Sunday, June 6, 2010

The Wizzard of Westwood

At first glance this looks like something Yogi Bera might have said. But when you think about it, it makes perfect sense. Quick is good. Quick is decisive. Quick wins championships. Hurry is caused by desperation. Hurry causes mistakes. Hurry means turnovers. Hurry can cost you the game.
This is a quote from the great John Wooden, the greatest basketball coach and teacher this country has ever produced. You probably know that he passed away last week at the age of 99.

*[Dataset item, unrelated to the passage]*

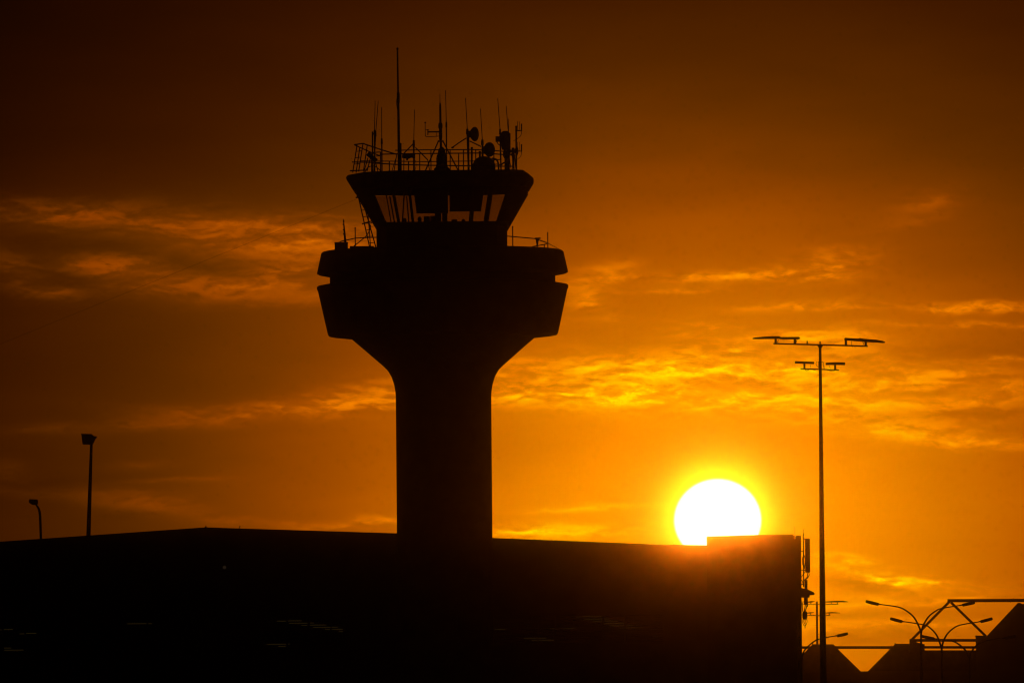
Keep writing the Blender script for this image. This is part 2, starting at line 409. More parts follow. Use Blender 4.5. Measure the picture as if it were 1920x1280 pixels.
# small slanted floodlight at the left ladder head
t = thing('floodlight', down(696, -95), 'small floodlight tilted down behind the left ladder head', 'floodlight')
b = MB(); b.bar(RP(689, 288, -95), RP(706, 302, -95), 8 * s, 6 * s); b.build('lamp_body', DARK, t)
b = MB(); b.tube([down(697, -95), RP(697, 296, -95)], 1.2 * s, 6); b.build('post', STEEL, t)
b = MB(); b.tube([RP(690, 296, -95), down(682, -95)], .9 * s, 6); b.build('stay', STEEL, t)
b = MB(); b.tube([RP(703, 300, -95), down(709, -95)], .9 * s, 6); b.build('stay', STEEL, t)
b = MB(); b.tube(spline([down(684, -100), RP(690, 314, -100), RP(703, 312, -100), down(716, -100)], 5), .8 * s, 6); b.build('cable', DARK, t)

# central mast with beacon body and wind arm
t = thing('beacon_mast', down(826.5, -50), 'central mast with side arm standing on a bell shaped beacon housing', 'mast')
b = MB(); b.tube([RP(825, 194, -50), RP(824.8, 176, -50)], [.7 * s, .5 * s], 6); b.build('rod', STEEL, t)
b = MB(); b.tube([RP(826.8, 282, -50), RP(826, 240, -50), RP(825.4, 200, -50), RP(825.1, 193, -50)], [2.2 * s, 2.2 * s, 1.9 * s, 1.2 * s], 10); b.build('pole', STEEL, t, True)
b = MB(); b.lathe(RP(825.8, 239.5, -50), [(2.5 * s, -3 * s), (4 * s, 0), (4 * s, 6 * s), (3 * s, 9 * s)], 12); b.build('collar', DARK, t)
b = MB(); b.lathe(RP(826.2, 262, -50), [(2.2 * s, -2 * s), (3 * s, 2 * s), (3.2 * s, 12 * s), (2.8 * s, 20 * s)], 12); b.build('sleeve', DARK, t)
b = MB(); b.tube([RP(802.5, 247.6, -50), RP(825, 247.4, -50)], 1.3 * s, 8); b.build('side_arm', STEEL, t)
b = MB(); b.tube([RP(802.3, 242.6, -50), RP(802.3, 253.4, -50)], 1.0 * s, 6); b.build('arm_cap', STEEL, t)
b = MB(); b.tube([RP(798, 243.5, -50), RP(804, 243.5, -50)], .5 * s, 6); b.build('arm_cap', STEEL, t)
b = MB(); b.tube(spline([RP(797.2, 230.5, -50), RP(797.4, 252, -50), RP(799, 256, -50), RP(812, 256.2, -50), RP(824.5, 255.4, -50)], 4), .65 * s, 6); b.build('wind_arm', STEEL, t)
b = MB(); b.tube([RP(818, 248, -50), RP(818, 256, -50)], .45 * s, 6); b.build('wind_arm', STEEL, t)
b = MB(); b.blob(RP(797.2, 230.2, -50), 1.6 * s, 10); b.build('wind_sensor', DARK, t, True)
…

If you never saw him coach or watched one of his teams play you really missed something. I was in high school during the high point of John Wooden's career. It was amazing. It seems like his teams NEVER LOST. And they seldom did. They went 88 games without losing before Notre Dame upset them in South Bend. They won 10 national championships in 12 years! Nobody has ever done that. Not Dean Smith, Not Bob Knight, not Coach K (I can't spell his name either). John Wooden won all those national titles having to change players every year.

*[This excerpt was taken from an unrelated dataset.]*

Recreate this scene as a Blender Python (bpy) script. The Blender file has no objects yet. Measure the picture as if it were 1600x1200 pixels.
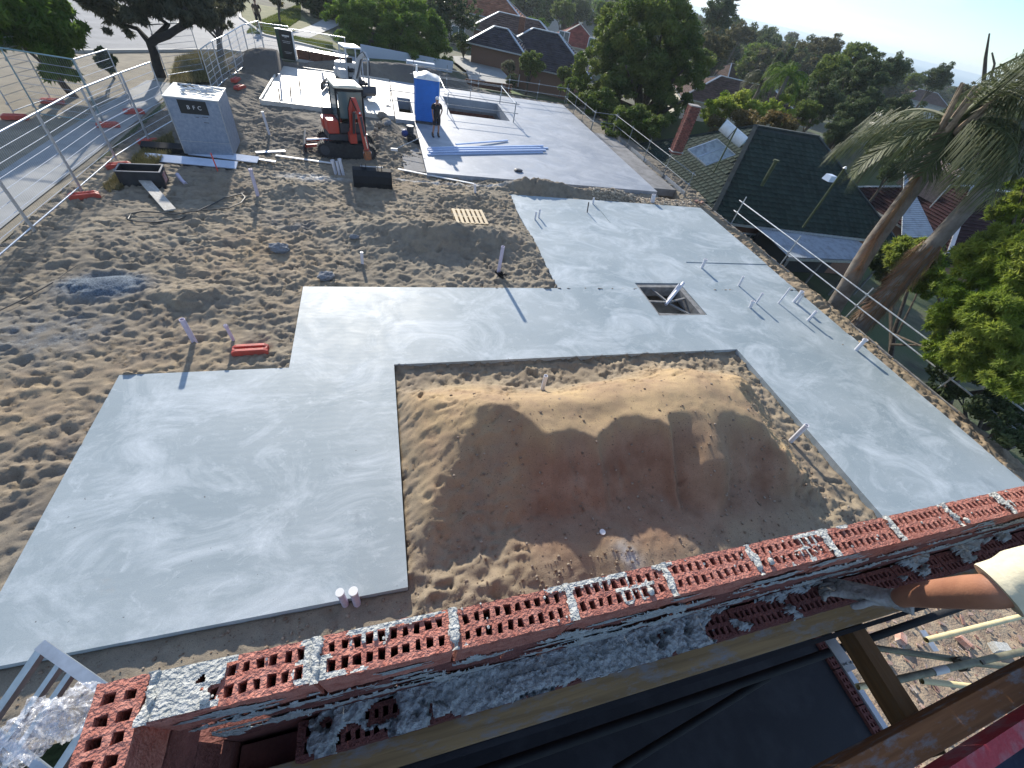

Back then freshmen could not play on the varsity so he only had Kareem Abdul Jabar (then Lew Alcindor) and Bill Walton and others for three years! His teams were so fundamentally sound it was ridiculous. They weren't flashy. They didn't dunk (it was illegal back then anyway). They used the back board and banked their jumpshots in because Wooden taught them how to use the angles. He taught them not only basketball but Geometry as well! They played a zone press defense that hounded teams into turn over after turnover. John Wooden would never let his teams over celebrate. They never beat their chest and said "look at me, Look at me" like today's players. They just beat your brains out with sound fundamentals and walked off the court afterword with their heads held high, because they knew that this one was over and another one was coming up and John Wooden always said, "You have to do it over and over and over again". Those of you who never saw him coach or one of his teams play, I encourage you to research this man. Learn the principles of his pyramid for success. You will learn why he was far more than just a basketball coach and why, sadly, we'll never see his like again.